• What is asked
Extract exactly those lines that lie between the start of the material and the line with "return o + d*((v-o[i])/d[i])", including both boundary lines and no others.
+---+
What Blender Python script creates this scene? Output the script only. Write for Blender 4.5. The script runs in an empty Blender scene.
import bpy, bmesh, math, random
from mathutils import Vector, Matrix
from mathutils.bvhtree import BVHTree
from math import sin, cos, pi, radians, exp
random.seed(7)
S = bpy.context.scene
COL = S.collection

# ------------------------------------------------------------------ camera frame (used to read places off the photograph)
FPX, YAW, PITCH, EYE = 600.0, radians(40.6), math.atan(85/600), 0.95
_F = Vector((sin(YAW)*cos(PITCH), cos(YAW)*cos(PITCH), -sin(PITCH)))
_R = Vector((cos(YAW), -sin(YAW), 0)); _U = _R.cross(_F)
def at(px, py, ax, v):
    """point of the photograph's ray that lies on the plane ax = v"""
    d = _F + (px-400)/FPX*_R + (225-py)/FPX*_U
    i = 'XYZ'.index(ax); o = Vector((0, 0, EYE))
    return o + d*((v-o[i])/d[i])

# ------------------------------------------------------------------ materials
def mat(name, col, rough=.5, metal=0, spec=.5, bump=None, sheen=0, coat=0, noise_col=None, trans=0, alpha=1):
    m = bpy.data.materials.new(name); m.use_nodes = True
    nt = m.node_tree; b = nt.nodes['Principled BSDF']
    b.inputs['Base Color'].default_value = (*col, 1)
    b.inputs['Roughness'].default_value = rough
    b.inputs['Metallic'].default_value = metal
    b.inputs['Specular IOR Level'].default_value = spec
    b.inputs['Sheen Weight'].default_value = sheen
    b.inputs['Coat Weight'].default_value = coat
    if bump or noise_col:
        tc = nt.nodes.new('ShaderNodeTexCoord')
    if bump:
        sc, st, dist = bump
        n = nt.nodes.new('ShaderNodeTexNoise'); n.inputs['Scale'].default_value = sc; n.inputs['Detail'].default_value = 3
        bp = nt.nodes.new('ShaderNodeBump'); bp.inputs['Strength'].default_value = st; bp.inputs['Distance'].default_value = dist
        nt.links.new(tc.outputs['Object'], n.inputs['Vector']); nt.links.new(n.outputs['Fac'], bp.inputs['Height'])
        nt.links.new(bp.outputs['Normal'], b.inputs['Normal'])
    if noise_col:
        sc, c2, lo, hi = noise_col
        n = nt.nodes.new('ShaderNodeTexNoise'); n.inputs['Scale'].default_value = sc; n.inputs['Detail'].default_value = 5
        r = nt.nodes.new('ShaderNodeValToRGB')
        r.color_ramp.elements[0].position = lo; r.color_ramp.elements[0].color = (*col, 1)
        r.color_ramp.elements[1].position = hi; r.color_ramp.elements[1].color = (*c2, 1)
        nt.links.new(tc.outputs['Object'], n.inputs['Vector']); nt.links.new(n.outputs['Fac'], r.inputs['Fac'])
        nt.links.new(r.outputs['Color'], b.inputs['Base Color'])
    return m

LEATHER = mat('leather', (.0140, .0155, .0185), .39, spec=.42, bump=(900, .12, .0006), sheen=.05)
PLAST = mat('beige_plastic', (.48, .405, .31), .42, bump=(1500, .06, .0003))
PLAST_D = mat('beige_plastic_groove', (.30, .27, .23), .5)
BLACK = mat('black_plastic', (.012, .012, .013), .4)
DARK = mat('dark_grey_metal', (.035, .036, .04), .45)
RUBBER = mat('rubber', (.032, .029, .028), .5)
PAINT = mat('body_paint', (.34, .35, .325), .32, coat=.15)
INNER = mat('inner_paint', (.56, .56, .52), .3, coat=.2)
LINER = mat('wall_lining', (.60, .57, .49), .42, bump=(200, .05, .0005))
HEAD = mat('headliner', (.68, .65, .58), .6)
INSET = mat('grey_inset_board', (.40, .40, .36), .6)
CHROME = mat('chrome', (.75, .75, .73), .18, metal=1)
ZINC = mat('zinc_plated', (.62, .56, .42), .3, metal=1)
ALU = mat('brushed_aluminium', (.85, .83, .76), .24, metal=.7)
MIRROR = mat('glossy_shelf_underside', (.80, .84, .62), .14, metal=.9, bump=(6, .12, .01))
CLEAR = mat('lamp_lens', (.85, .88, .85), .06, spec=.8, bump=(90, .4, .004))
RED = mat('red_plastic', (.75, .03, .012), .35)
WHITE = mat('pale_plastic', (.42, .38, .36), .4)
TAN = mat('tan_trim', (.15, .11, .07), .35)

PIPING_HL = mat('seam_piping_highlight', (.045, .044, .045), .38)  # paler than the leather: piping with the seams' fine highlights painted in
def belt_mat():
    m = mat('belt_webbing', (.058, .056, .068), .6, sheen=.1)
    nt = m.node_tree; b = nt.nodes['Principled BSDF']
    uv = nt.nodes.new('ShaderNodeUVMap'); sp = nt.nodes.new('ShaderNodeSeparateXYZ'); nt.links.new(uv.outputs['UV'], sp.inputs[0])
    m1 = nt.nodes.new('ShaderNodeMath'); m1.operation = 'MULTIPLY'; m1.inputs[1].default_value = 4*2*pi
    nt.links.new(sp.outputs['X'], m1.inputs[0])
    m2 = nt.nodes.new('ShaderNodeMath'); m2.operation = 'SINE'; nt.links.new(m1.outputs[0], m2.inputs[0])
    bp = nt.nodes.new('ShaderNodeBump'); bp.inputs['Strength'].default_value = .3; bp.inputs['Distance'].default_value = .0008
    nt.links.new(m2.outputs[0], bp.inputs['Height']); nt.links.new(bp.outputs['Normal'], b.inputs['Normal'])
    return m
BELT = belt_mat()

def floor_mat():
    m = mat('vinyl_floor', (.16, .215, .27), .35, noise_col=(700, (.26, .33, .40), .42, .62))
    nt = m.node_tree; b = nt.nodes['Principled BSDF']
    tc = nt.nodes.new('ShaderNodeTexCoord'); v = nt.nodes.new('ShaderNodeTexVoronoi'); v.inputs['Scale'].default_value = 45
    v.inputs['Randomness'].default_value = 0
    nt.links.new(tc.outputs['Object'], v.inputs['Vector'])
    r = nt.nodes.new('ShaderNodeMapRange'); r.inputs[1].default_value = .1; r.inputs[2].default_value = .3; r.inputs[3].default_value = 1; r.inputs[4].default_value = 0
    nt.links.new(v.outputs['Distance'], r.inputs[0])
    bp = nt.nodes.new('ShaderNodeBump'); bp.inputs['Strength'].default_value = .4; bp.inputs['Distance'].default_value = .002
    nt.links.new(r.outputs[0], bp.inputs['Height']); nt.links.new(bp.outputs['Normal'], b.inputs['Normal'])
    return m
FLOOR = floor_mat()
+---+
• Completed exercise
What Blender Python script creates this scene? Output the script only. Write for Blender 4.5. The script runs in an empty Blender scene.
import bpy, bmesh, math, random
from mathutils import Vector, Matrix
from mathutils.bvhtree import BVHTree
from math import sin, cos, pi, radians, exp
random.seed(7)
S = bpy.context.scene
COL = S.collection

# ------------------------------------------------------------------ camera frame (used to read places off the photograph)
FPX, YAW, PITCH, EYE = 600.0, radians(40.6), math.atan(85/600), 0.95
_F = Vector((sin(YAW)*cos(PITCH), cos(YAW)*cos(PITCH), -sin(PITCH)))
_R = Vector((cos(YAW), -sin(YAW), 0)); _U = _R.cross(_F)
def at(px, py, ax, v):
    """point of the photograph's ray that lies on the plane ax = v"""
    d = _F + (px-400)/FPX*_R + (225-py)/FPX*_U
    i = 'XYZ'.index(ax); o = Vector((0, 0, EYE))
    return o + d*((v-o[i])/d[i])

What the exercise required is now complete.